Bij een systeem met zogenaamde stand-by redundantie worden reserve deelsystemen ingeschakeld na het falen van het in bedrijf zijnde deelsysteem. In een systeem met stand-by redundantie is het dus mogelijk een of meer deelsystemen met een bepaalde functie beschikbaar te houden voor het geval een of meer deelsystemen met dezelfde functie uitvallen.
Dit wordt met name toegepast bij systemen waar hoge eisen aan de veiligheid worden gesteld. Een dergelijke constructie wordt ook wel een fail-safe constructie genoemd.

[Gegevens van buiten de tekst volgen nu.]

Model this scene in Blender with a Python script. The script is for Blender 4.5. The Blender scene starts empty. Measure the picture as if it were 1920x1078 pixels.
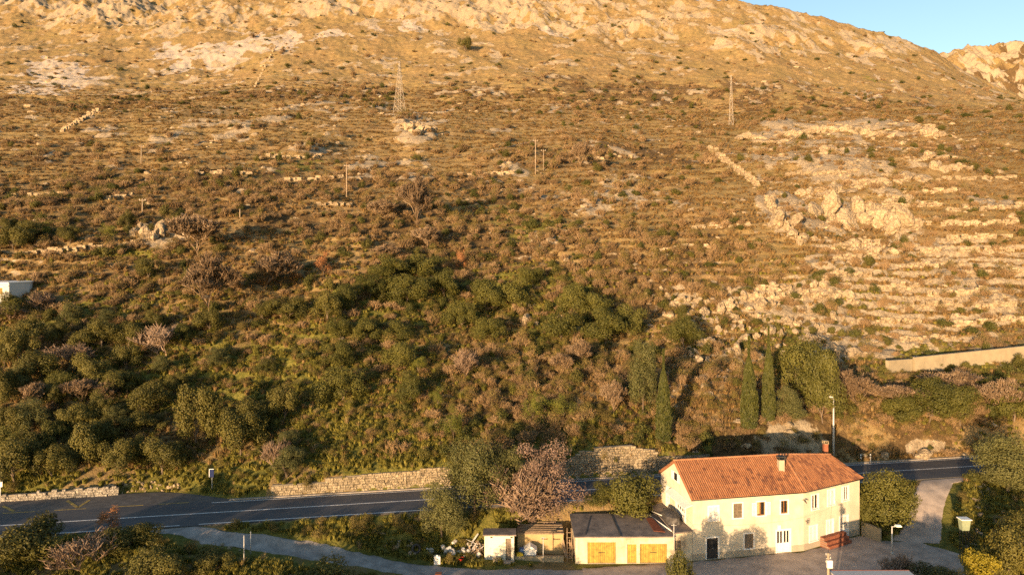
import bpy, math, random
import numpy as np
from mathutils import Vector, Matrix

SC = bpy.context.scene
COL = SC.collection
random.seed(11)
rng = np.random.default_rng(11)
R = math.radians

# ------------------------------------------------------------------ camera, sky, sun
H, F, HR = 29.5, 1280.0, 470.0          # drone height, focal length and horizon row (pixels of the 1920 frame)
cam_d = bpy.data.cameras.new('camera'); cam = bpy.data.objects.new('camera', cam_d); COL.objects.link(cam)
cam.location = (0, 0, H); cam.rotation_euler = (R(90), 0, 0)
cam_d.sensor_width = 36; cam_d.lens = 36 * F / 1920; cam_d.shift_y = -(539 - HR) / 1920
cam_d.clip_start = 1; cam_d.clip_end = 6000
SC.camera = cam

SUN_EL, SUN_AZ = 5.0, 29.0              # low evening sun behind the camera, a little to its left
tosun = Vector((-math.sin(R(SUN_AZ)) * math.cos(R(SUN_EL)), -math.cos(R(SUN_AZ)) * math.cos(R(SUN_EL)), math.sin(R(SUN_EL))))
sun_d = bpy.data.lights.new('sun', 'SUN'); sun = bpy.data.objects.new('sun', sun_d); COL.objects.link(sun)
sun.rotation_euler = tosun.to_track_quat('Z', 'Y').to_euler(); sun.location = (-60, -40, 60)
sun_d.energy = 5.0; sun_d.angle = R(0.6); sun_d.color = (1.0, 0.655, 0.36)
world = bpy.data.worlds.new('World'); SC.world = world; world.use_nodes = True
wn = world.node_tree.nodes; wl = world.node_tree.links
sky = wn.new('ShaderNodeTexSky'); sky.sky_type = 'NISHITA'; sky.sun_disc = False
sky.sun_elevation = R(SUN_EL); sky.sun_rotation = R(180 + SUN_AZ)
sky.altitude = 50; sky.air_density = 1.0; sky.dust_density = 0.8; sky.ozone_density = 1.5
wl.new(sky.outputs[0], wn['Background'].inputs[0]); wn['Background'].inputs[1].default_value = 0.15
SC.view_settings.view_transform = 'Standard'; SC.view_settings.look = 'None'
SC.view_settings.exposure = 1.27; SC.view_settings.gamma = 1
SC.view_settings.use_curve_mapping = False
SC.render.engine = 'CYCLES'
SC.cycles.max_bounces = 5; SC.cycles.diffuse_bounces = 3; SC.cycles.transmission_bounces = 2; SC.cycles.transparent_max_bounces = 4
SC.cycles.use_denoising = False; SC.render.filter_size = 1.25
SC.cycles.caustics_reflective = False; SC.cycles.caustics_refractive = False

# ------------------------------------------------------------------ helpers
def sstep(a, b, x):
    t = np.clip((x - a) / (b - a), 0, 1); return t * t * (3 - 2 * t)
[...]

Met als doel ervoor te zorgen dat er bij falen geen gevaarlijke toestand optreedt.
Uw omgeving hoeft dus niet te vrezen voor een gevaarlijke toestand met de hoeveelheid steekjes die er bij u loszitten. Zorgt u er dan echter wel voor dat u ten alle tijde over voldoende stand-by cellen en organen beschikt.

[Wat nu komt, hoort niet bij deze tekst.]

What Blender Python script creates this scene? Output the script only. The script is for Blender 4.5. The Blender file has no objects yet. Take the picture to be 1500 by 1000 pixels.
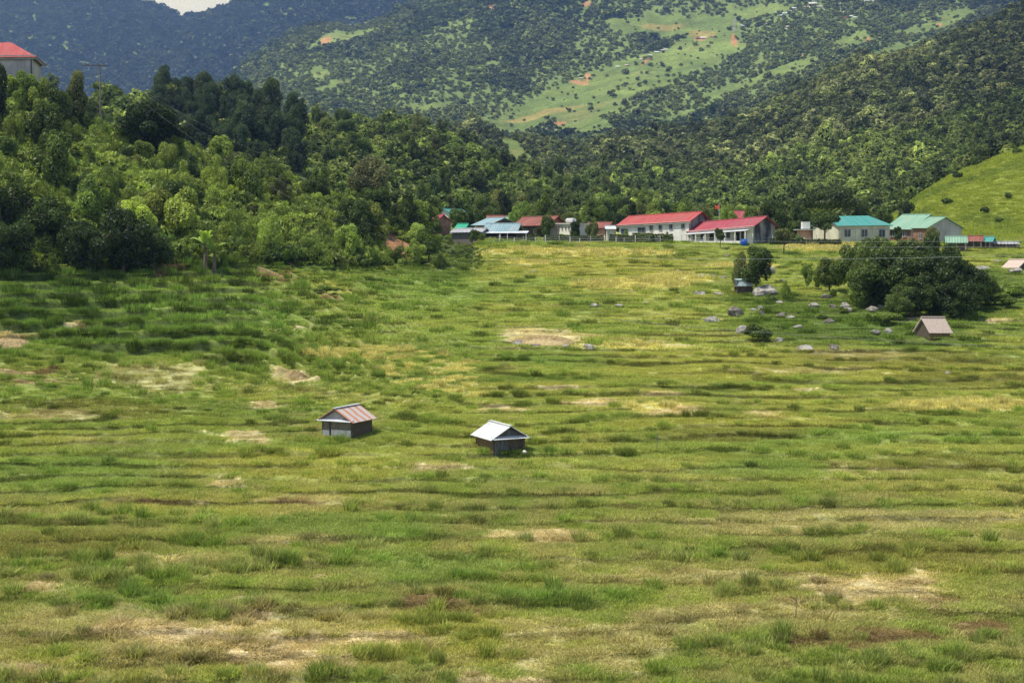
import bpy, math, random
import numpy as np
from mathutils import Vector, Matrix

random.seed(7); RS = np.random.RandomState(11)
SC = bpy.context.scene
COL = bpy.data.collections.new('valley'); SC.collection.children.link(COL)
PROTO = bpy.data.collections.new('plant_shapes')          # source meshes for the stuff objects, not linked to the scene

# ------------------------------------------------------------------ camera
F = 2083.0; CX, CY = 750.0, 500.0; YH = 358.0
PITCH = math.atan((CY - YH) / F); CAMZ = 20.0
cam_d = bpy.data.cameras.new('camera'); cam = bpy.data.objects.new('camera', cam_d); COL.objects.link(cam)
cam_d.sensor_width = 36.0; cam_d.lens = 36.0 * F / 1500.0; cam_d.clip_end = 20000; cam_d.clip_start = 0.5
cam.location = (0, 0, CAMZ); cam.rotation_euler = (math.radians(90) - PITCH, 0, 0)
SC.camera = cam
cp, sp = math.cos(PITCH), math.sin(PITCH)

def P(px, py, D):
    """world point at distance D (along y) seen at photo pixel (px, py)"""
    a = (px - CX) / F; b = (CY - py) / F
    yy = cp + b * sp; zz = -sp + b * cp
    return np.array([D * a / yy, D, CAMZ + D * zz / yy])

def proj(x, y, z):
    zz = z - CAMZ
    dep = y * cp - zz * sp; up = y * sp + zz * cp
    return CX + F * x / dep, CY - F * up / dep

# ------------------------------------------------------------------ noise
def _h(ix, iy, s):
    n = (ix.astype(np.int64) * 374761393 + iy.astype(np.int64) * 668265263 + s * 1274126177) & 0xffffffff
    n = ((n ^ (n >> 13)) * 1103515245) & 0xffffffff
    n = ((n ^ (n >> 16)) * 2246822519) & 0xffffffff
    return ((n ^ (n >> 15)) & 0xffffff) / float(0xffffff)
def vn(x, y, s=0):
    x = np.asarray(x, float); y = np.asarray(y, float)
    fx = np.floor(x); fy = np.floor(y); tx = x - fx; ty = y - fy
    tx = tx * tx * (3 - 2 * tx); ty = ty * ty * (3 - 2 * ty)
    a = _h(fx, fy, s); b = _h(fx + 1, fy, s); c = _h(fx, fy + 1, s); d = _h(fx + 1, fy + 1, s)
    return (a + (b - a) * tx) * (1 - ty) + (c + (d - c) * tx) * ty
def fbm(x, y, s=0, o=4):
    r = 0; amp = 1; t = 0
    for k in range(o):
        r = r + amp * (vn(x, y, s + k) - .5); t += amp * .5; x = x * 2.03 + 3.1; y = y * 2.03 + 1.7; amp *= .5
    return r / t                                           # about -1..1
def sst(a, b, x):
    t = np.clip((x - a) / (b - a), 0, 1); return t * t * (3 - 2 * t)

# ------------------------------------------------------------------ terrain
def plane(D): return CAMZ - 12.8 + .1015 * (D - 90)
US = np.linspace(-.9, .9, 1201)
def layer(pts, smooth=9):
    """pts (px, py, D) or ('z', px, D, z) -> D(u), z(u)"""
    q = []
    for p in pts:
        if p[0] == 'z': q.append(((p[1] - CX) / F, p[2], p[3]))
        else:
            w = P(*p); q.append((w[0] / w[1], w[1], w[2]))
    q.sort(); q = np.array(q)
    D = np.interp(US, q[:, 0], q[:, 1]); Z = np.interp(US, q[:, 0], q[:, 2])
    k = np.exp(-np.linspace(-2, 2, 2 * smooth + 1) ** 2); k /= k.sum()
    pad = lambda v: np.convolve(np.pad(v, smooth, mode='edge'), k, 'valid')
    return pad(D), pad(Z)
LAY = [
    layer([('z', 750, 1, CAMZ - 1.6)]),
    layer([('z', 750, 12, CAMZ - 6)]),
    layer([('z', 750, 40, plane(45) - .6)]),
    layer([('z', 750, 60, plane(60))]),
    layer([('z', 0, 92, plane(92) + .6), ('z', 600, 92, plane(92))]),
    # foot of the left hill, then plain field
    layer([(-400, 400, 120), (0, 386, 135), (100, 386, 140), (300, 382, 152), (430, 385, 162), (520, 390, 172), (600, 390, 184), (690, 396, 190), ('z', 730, 192, plane(192) - .3), ('z', 1600, 192, plane(192) + .4)]),
    # crest of the left hill / end of the field
    layer([(-400, 90, 190), (0, 150, 200), (100, 188, 206), (200, 214, 211), (350, 252, 216), (450, 288, 218), (550, 318, 219), (600, 342, 219), (650, 362, 218), (690, 372, 217), ('z', 715, 217, CAMZ + .2), ('z', 1600, 217, CAMZ + .3)], 6),
    layer([(-400, 110, 240), (0, 165, 245), (200, 228, 250), (350, 268, 250), (450, 300, 252), (550, 330, 250), (640, 345, 250), (750, 349, 250), (1250, 351, 250), (1380, 352, 250), (1500, 340, 250), (1800, 300, 250)]),
    layer([(-400, 130, 330), (0, 180, 330), (200, 205, 330), (350, 222, 330), (450, 250, 330), (550, 285, 330), (650, 312, 330), (750, 325, 330), (900, 333, 330), (1280, 335, 330), (1320, 303, 325), (1360, 272, 325), (1400, 250, 328), (1450, 230, 330), (1500, 213, 333), (1800, 120, 340)]),
    layer([(-400, 150, 400), (0, 160, 400), (100, 160, 400), (250, 158, 400), (350, 158, 400), (450, 195, 400), (550, 228, 400), (650, 262, 400), (750, 285, 400), (900, 312, 400), (1000, 318, 400), (1280, 312, 400), (1400, 262, 400), (1500, 236, 400), (1800, 180, 400)]),
    # crest of the wooded middle hill
    layer([(-400, 200, 500), (0, 205, 500), (250, 205, 500), (370, 200, 500), (450, 190, 500), (560, 196, 500), (650, 216, 500), (740, 244, 500), (850, 284, 500), (940, 304, 500), (1050, 292, 500), (1200, 275, 500), (1350, 238, 500), (1500, 190, 500), (1800, 120, 500)]),
    layer([('z', 0, 640, 75), ('z', 450, 640, 60), ('z', 700, 640, 45), (860, 262, 640), (950, 256, 640), (1050, 243, 640), (1200, 215, 640), (1350, 175, 640), (1500, 128, 640), (1800, 40, 640)]),
    # crest of the right forest hill
    layer([('z', 0, 900, 120), ('z', 600, 900, 90), ('z', 760, 900, 85), (840, 222, 900), (950, 202, 920), (1050, 178, 940), (1150, 146, 960), (1250, 108, 980), (1350, 70, 1000), (1450, 34, 1020), (1500, 14, 1030), (1800, -120, 1060)]),
    layer([('z', 0, 1180, 140), ('z', 500, 1180, 100), ('z', 750, 1180, 95), ('z', 950, 1180, 100), ('z', 1250, 1180, 135), ('z', 1500, 1180, 165)]),
    layer([(-300, 190, 1450), (300, 190, 1450), (450, 175, 1450), (600, 190, 1450), (750, 200, 1450), (850, 180, 1450), (1000, 150, 1450), (1150, 125, 1450), (1300, 90, 1450), (1500, 60, 1450)]),
    layer([(-300, 175, 1900), (300, 160, 1900), (380, 120, 1900), (500, 105, 1900), (620, 90, 1900), (750, 85, 1900), (880, 90, 1900), (1000, 65, 1900), (1200, 35, 1900), (1350, 15, 1900), (1500, -10, 1900)]),
    # crest of the big middle mountain
    layer([(-300, 200, 2500), (250, 160, 2500), (330, 115, 2500), (372, 92, 2500), (420, 68, 2500), (470, 52, 2500), (530, 43, 2500), (590, 36, 2500), (640, 16, 2500), (680, -2, 2500), (760, -40, 2550), (900, -70, 2600), (1200, -90, 2700), (1500, -120, 2700)]),
    layer([('z', 0, 2900, 230), ('z', 400, 2900, 240), ('z', 800, 2900, 330), ('z', 1500, 2900, 400)]),
    layer([(-300, 110, 3300), (0, 110, 3300), (300, 100, 3300), (450, 80, 3300), (700, 0, 3300), (1500, -60, 3300)]),
    # far blue ridge
    layer([(-400, -60, 4100), (-40, -16, 4100), (20, -1, 4100), (45, 4, 4100), (75, 0, 4100), (120, -14, 4100), (175, -3, 4100), (215, 7, 4100), (245, 19, 4100), (262, 22, 4100), (285, 15, 4100), (320, 6, 4100), (350, -4, 4100), (450, -45, 4100), (700, -80, 4100), (1500, -80, 4100)], 4),
    layer([('z', 750, 5200, 400)]),
    layer([('z', 750, 9000, 100)]),
]
LD = np.array([l[0] for l in LAY]); LZ = np.array([l[1] for l in LAY])
_h_ = np.diff(LD, axis=0); _d_ = np.diff(LZ, axis=0) / _h_
LM = np.zeros_like(LZ)
LM[0] = _d_[0]; LM[-1] = _d_[-1]
for i in range(1, len(LD) - 1):
    a, b = _d_[i - 1], _d_[i]
    LM[i] = np.where(a * b > 0, 2 * a * b / np.where(a + b == 0, 1, a + b), 0)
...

U heeft er blijkbaar kaas van gegeten, Roseliek. Inderdaad zijn er nogal wat machines met redundante onderdelen uitgevoerd, doch nooit in zo’n sterke mate als de mens. Als ik voornoemd artikel mag citeren is de kenmerkende eigenschap van levende wezens “the extraordinary degree of miniaturization of their components, permitting the creation of a huge redundancy in the number of elements”. Daarnaast, eveneens handig, kan de mens ook nog eens zelf wat van zijn eigen onderdelen aanmaken.
Wat mij trof is dat slechts met het verschil in redundantie als uitgangspunt twee verschillende theorieën werden uitgewerkt (in tegenstelling tot machines groeit de ‘failure rate’ van de mens exponentieel met zijn leeftijd). Het is overigens niet mijn theorie of bewering. Ik ben wat dit betreft slechts boodschapper.
Mijnheer Lijstje, U weet net zo goed als ik dat dat hele computergebeuren iets mystieks is. Waarom een Windows-machine plotsklaps de geest kan geven zullen wij wel nooit begrijpen. De analogie computer-mens is echter zeker opvallend. Maar dat gaat natuurlijk beide kanten op. Sinds ik wat meer weet van computers begrijp ik ook mezelf een stuk beter. Al die processen in m’n kop die vechten om processorgebruik. Af en toe een defecte geheugenmodule. Om nog maar te zwijgen over lastige I/O-conflicten.